Lynne Kiesling
Cory Doctorow at Boing Boing highlights the Supreme Court’s copyright decision in Kirtsaeng v. John Wiley & Sons. Briefly, Wiley wanted the court to enforce copyright in a way that restricts the flow of book purchases across geographic regions (i.e., limiting the ability to buy cheaper versions elsewhere online).
Clearly Wiley was attempting second-degree price discrimination, and the Internet makes arbitrage prevention nearly impossible, so this case is a good illustration of how price discrimination can fall apart.
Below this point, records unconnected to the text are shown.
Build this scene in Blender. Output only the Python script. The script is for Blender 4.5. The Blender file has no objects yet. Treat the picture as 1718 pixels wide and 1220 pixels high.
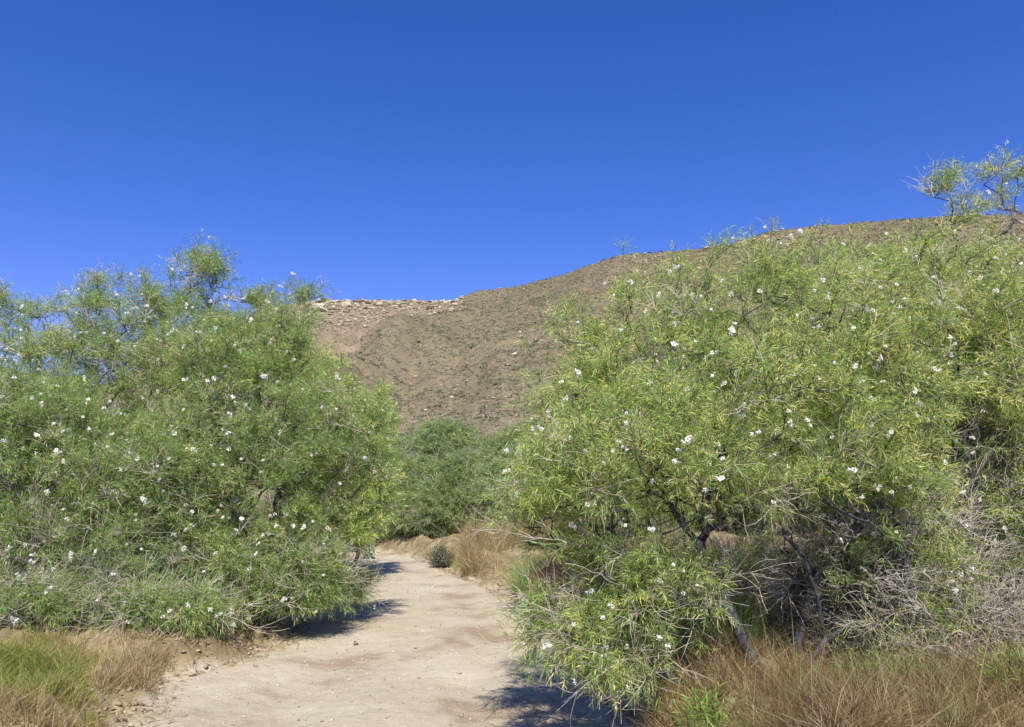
import bpy, math
import numpy as np

# ------------------------------------------------------------------ camera, sky, sun
S = bpy.context.scene
COL = S.collection
CAM_H, PITCH, FPX, CX, CY = 1.6, math.radians(9.0), 1340.0, 859.0, 610.0
cam_d = bpy.data.cameras.new("camera")
cam = bpy.data.objects.new("camera", cam_d)
COL.objects.link(cam)
cam.location = (0, 0, CAM_H)
cam.rotation_euler = (math.pi / 2 + PITCH, 0, 0)
cam_d.sensor_width = 36.0
cam_d.lens = 36.0 * FPX / 1718.0
cam_d.clip_start = 0.05
cam_d.clip_end = 4000
S.camera = cam

SUN_EL, SUN_AZ = math.radians(50), math.radians(176)     # azimuth clockwise from +Y
w = bpy.data.worlds.new("World")
S.world = w
w.use_nodes = True
nt = w.node_tree
nt.nodes.clear()
sky = nt.nodes.new("ShaderNodeTexSky")
sky.sky_type = 'NISHITA'
sky.sun_disc = False
sky.sun_elevation = SUN_EL
sky.sun_rotation = SUN_AZ
sky.altitude = 1200
sky.air_density = 1.0
sky.dust_density = 0.15
sky.ozone_density = 4.0
hs = nt.nodes.new("ShaderNodeHueSaturation")
hs.inputs['Saturation'].default_value = 1.30
hs.inputs['Value'].default_value = 1.0
bg = nt.nodes.new("ShaderNodeBackground")
bg.inputs['Strength'].default_value = 0.080
wo = nt.nodes.new("ShaderNodeOutputWorld")
nt.links.new(sky.outputs[0], hs.inputs['Color'])
tintn = nt.nodes.new("ShaderNodeMixRGB")
tintn.blend_type = 'MULTIPLY'; tintn.inputs[0].default_value = 1
tintn.inputs[2].default_value = (1.44, .85, 1.20, 1)
nt.links.new(hs.outputs[0], tintn.inputs[1])
nt.links.new(tintn.outputs[0], bg.inputs[0])
nt.links.new(bg.outputs[0], wo.inputs[0])

sd = bpy.data.lights.new("sun", 'SUN')
sd.energy = 4.2
sd.angle = math.radians(0.53)
sd.color = (1.0, 0.94, 0.80)
so = bpy.data.objects.new("sun", sd)
COL.objects.link(so)
so.rotation_euler = (math.pi / 2 - SUN_EL, 0, -SUN_AZ + math.pi)

S.view_settings.view_transform = 'Standard'
S.view_settings.look = 'None'
S.view_settings.gamma = 1
S.view_settings.exposure = 0.92
S.cycles.max_bounces = 8
S.cycles.diffuse_bounces = 4
S.cycles.transmission_bounces = 4
S.cycles.transparent_max_bounces = 4


def at(px, py, Y):
    """point seen at photo pixel (px, py) on the plane y = Y"""
    dx, dz = (px - CX) / FPX, -(py - CY) / FPX
    c, s = math.cos(PITCH), math.sin(PITCH)
    dy, dzz = c - dz * s, s + dz * c
    return np.array([dx / dy * Y, Y, CAM_H + dzz / dy * Y])


# ------------------------------------------------------------------ helpers
def tag(o, label=None, cat=None, group=None, kind=None):
    if label: o['label'] = label
    if cat: o['category'] = cat
    if group: o['group'] = group
    if kind: o['kind'] = kind
    return o


def link(name, me, parent=None, loc=None):
    o = bpy.data.objects.new(name, me)
    COL.objects.link(o)
    if parent is not None: o.parent = parent
    if loc is not None: o.location = loc
    return o


def mesh(name, V, polys, mats, tint=None, smooth=False, vattr=None):
    """polys: list of integer arrays (n,k)"""
    me = bpy.data.meshes.new(name)
    V = np.ascontiguousarray(V, dtype=np.float32)
    me.vertices.add(len(V))
    me.vertices.foreach_set("co", V.ravel())
    polys = [p for p in polys if len(p)]
    loops = np.concatenate([p.ravel() for p in polys]).astype(np.int32)
    tot = np.concatenate([np.full(len(p), p.shape[1], np.int32) for p in polys])
    start = np.concatenate([[0], np.cumsum(tot)[:-1]]).astype(np.int32)
    me.loops.add(len(loops))
    me.loops.foreach_set("vertex_index", loops)
    me.polygons.add(len(tot))
    me.polygons.foreach_set("loop_start", start)
    try: me.polygons.foreach_set("loop_total", tot)
    except Exception: pass
    if smooth: me.polygons.foreach_set("use_smooth", np.ones(len(tot), bool))
    if not isinstance(mats, (list, tuple)): mats = [mats]
    for m in mats: me.materials.append(m)
    if tint is not None:
        a = me.attributes.new("tint", 'FLOAT', 'FACE')
        a.data.foreach_set("value", np.ascontiguousarray(tint, dtype=np.float32))
    for k, v in (vattr or {}).items():
        a = me.attributes.new(k, 'FLOAT', 'POINT')
        a.data.foreach_set("value", np.ascontiguousarray(v, dtype=np.float32))
    me.update(calc_edges=True)
    return me


def hash2(ix, iy, seed):
    h = (ix.astype(np.int64) * 374761393 + iy.astype(np.int64) * 668265263 + seed * 1274126177) & 0xffffffff
    h = ((h ^ (h >> 13)) * 1274126177) & 0xffffffff
    h = (h ^ (h >> 16)) & 0xffffffff
    return h / 4294967295.0


def vnoise(x, y, seed=0):
    x = np.asarray(x, float); y = np.asarray(y, float)
    ix, iy = np.floor(x), np.floor(y)
    fx, fy = x - ix, y - iy
    fx = fx * fx * (3 - 2 * fx); fy = fy * fy * (3 - 2 * fy)
    a, b = hash2(ix, iy, seed), hash2(ix + 1, iy, seed)
    c, d = hash2(ix, iy + 1, seed), hash2(ix + 1, iy + 1, seed)
    return (a * (1 - fx) + b * fx) * (1 - fy) + (c * (1 - fx) + d * fx) * fy - 0.5


def fbm(x, y, seed=0, o=4, g=0.5):
    r, a = 0, 1.0
    for k in range(o):
        r = r + a * vnoise(x * 2 ** k + 17.3 * k, y * 2 ** k - 9.1 * k, seed + k)
        a *= g
    return r


def sstep(a, b, x):
    t = np.clip((x - a) / (b - a), 0, 1)
    return t * t * (3 - 2 * t)


# ------------------------------------------------------------------ materials
def new_mat(name):
    m = bpy.data.materials.new(name)
    m.use_nodes = True
    n = m.node_tree.nodes
    n.clear()
    return m, n, m.node_tree.links


def ramp(n, stops):
    r = n.new("ShaderNodeValToRGB")
    e = r.color_ramp.elements
    while len(e) > 1: e.remove(e[-1])
    e[0].position, e[0].color = stops[0][0], (*stops[0][1], 1)
    for p, c in stops[1:]:
        k = e.new(p); k.color = (*c, 1)
    return r


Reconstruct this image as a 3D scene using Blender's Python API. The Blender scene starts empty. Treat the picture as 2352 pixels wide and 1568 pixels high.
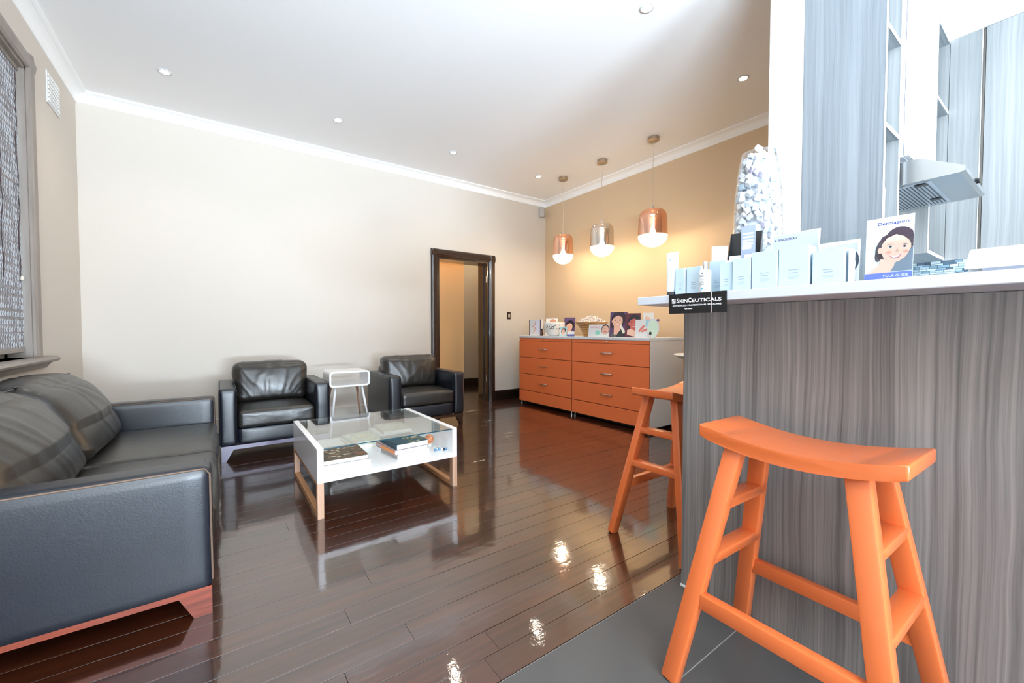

But I’m more interested in the fact that the defense was attempting to use a “but … but we can’t make money if they can buy cheaper versions from other regions!” argument to get the court to expand the copyright breadth. The ruling’s smack-down of that line of argument is beautiful:
Third, Wiley and the dissent claim that a nongeographical interpretation will make it difficult, perhaps impossible, for publishers (and other copyright holders) to divide foreign and domestic markets. We concede that is so. A publisher may find it more difficult to charge different prices for the same book in different geographic markets. But we do not see how these facts help Wiley, for we can find no basic principle of copyright law that suggests that publishers are especially entitled to such rights.
You may enter an industry and build up your business, but you are not entitled to having that business remain profitable ad infinitum. You have to work harder to avoid becoming the destruction in creative destruction. And if you do that, and consumers benefit from it, you’ll profit too. Funny how that works.